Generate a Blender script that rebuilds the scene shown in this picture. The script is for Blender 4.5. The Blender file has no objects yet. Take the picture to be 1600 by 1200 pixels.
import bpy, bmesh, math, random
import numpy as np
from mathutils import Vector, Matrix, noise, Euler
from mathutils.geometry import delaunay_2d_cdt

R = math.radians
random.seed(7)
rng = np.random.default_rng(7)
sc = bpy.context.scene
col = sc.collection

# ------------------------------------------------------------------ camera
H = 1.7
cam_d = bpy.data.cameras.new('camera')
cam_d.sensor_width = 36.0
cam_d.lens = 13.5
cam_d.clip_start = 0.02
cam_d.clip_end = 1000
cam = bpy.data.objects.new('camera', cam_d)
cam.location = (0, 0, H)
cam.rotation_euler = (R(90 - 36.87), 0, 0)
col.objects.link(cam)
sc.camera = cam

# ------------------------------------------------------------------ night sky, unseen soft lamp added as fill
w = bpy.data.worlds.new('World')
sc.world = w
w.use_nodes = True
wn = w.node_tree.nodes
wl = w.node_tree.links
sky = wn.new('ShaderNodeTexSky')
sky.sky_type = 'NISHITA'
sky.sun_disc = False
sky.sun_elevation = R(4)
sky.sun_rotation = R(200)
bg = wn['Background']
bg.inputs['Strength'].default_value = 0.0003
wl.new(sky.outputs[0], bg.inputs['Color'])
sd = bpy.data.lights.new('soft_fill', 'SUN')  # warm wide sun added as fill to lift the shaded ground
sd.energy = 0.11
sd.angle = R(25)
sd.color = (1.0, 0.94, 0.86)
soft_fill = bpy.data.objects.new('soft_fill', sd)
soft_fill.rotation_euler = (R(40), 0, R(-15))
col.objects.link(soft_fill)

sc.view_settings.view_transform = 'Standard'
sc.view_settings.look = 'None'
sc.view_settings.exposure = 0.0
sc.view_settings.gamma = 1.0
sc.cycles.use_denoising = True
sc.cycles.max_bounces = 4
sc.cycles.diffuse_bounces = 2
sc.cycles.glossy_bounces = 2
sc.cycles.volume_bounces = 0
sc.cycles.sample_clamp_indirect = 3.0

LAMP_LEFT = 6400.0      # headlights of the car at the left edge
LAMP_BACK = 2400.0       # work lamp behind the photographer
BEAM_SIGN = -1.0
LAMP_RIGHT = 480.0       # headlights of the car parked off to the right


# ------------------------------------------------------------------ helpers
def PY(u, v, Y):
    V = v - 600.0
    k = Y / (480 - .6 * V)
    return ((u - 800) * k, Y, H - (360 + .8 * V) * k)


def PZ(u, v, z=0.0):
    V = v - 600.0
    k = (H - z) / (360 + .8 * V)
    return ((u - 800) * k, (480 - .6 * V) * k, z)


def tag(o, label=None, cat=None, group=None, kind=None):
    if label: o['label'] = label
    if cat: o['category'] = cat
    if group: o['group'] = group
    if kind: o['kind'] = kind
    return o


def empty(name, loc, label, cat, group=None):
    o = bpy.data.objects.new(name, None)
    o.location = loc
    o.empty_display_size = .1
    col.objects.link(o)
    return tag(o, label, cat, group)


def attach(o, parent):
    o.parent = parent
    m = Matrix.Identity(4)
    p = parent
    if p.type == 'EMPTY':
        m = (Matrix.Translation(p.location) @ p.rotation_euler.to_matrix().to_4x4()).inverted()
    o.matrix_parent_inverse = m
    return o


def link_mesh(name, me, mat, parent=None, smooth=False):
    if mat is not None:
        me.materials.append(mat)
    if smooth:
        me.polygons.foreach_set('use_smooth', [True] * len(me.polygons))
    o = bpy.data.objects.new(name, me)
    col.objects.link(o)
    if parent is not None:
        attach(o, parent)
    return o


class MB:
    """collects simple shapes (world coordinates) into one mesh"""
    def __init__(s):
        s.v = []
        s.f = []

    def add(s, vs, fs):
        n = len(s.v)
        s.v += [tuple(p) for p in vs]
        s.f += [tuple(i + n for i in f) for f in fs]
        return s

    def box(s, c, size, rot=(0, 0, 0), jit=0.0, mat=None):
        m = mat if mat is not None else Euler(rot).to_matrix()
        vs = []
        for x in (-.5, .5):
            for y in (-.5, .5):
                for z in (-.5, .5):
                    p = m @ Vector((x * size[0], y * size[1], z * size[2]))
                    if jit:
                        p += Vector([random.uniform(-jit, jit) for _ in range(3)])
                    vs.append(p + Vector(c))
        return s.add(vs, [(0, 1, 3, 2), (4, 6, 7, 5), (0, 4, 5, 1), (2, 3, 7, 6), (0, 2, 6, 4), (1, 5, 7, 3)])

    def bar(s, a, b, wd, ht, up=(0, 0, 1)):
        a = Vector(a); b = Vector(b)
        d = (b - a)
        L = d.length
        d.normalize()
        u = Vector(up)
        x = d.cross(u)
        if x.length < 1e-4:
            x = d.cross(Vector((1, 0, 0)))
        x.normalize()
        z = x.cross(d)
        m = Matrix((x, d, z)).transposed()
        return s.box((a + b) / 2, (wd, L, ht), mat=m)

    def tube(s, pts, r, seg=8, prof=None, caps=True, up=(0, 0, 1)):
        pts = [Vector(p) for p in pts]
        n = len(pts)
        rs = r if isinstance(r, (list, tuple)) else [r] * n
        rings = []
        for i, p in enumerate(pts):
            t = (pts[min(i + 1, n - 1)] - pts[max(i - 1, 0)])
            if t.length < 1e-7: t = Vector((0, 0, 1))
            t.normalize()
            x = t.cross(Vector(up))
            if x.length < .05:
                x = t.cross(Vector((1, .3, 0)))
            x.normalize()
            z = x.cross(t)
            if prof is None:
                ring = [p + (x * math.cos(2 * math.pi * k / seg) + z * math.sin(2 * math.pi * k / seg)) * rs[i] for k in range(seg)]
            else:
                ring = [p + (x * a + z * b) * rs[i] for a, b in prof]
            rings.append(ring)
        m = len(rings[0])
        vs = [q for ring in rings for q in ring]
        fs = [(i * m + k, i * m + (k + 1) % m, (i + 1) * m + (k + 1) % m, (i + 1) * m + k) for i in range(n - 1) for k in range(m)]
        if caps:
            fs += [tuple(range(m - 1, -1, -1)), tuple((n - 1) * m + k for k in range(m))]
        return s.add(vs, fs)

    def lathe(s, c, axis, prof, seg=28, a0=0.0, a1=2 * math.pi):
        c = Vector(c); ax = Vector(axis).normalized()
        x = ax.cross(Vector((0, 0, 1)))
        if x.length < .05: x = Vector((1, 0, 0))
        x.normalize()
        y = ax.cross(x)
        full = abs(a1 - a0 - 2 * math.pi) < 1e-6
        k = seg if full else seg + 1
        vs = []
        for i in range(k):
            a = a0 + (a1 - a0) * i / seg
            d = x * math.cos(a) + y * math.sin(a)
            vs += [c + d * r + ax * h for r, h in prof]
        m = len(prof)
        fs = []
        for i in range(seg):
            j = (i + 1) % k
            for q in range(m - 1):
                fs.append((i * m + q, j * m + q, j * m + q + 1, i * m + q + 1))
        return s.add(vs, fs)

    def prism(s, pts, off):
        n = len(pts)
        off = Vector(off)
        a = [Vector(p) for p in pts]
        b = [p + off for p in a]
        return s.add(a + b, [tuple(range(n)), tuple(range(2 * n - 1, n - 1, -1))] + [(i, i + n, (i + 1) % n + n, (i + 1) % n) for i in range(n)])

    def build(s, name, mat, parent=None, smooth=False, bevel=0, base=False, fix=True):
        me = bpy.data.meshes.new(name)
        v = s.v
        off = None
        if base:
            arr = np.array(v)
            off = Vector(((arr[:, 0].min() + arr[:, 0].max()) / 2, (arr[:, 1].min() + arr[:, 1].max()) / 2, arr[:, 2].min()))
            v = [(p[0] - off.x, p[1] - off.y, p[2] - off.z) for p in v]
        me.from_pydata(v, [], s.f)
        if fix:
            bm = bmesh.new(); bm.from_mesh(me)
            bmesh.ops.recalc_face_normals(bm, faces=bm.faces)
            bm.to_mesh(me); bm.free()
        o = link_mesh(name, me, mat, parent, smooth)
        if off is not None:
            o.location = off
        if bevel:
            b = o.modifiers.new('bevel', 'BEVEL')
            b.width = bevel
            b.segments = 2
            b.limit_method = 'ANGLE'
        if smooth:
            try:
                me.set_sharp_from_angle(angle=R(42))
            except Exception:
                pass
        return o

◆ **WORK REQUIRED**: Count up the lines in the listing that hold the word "scene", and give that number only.

◆ **RESPONSE FOR THIS EXERCISE**: 2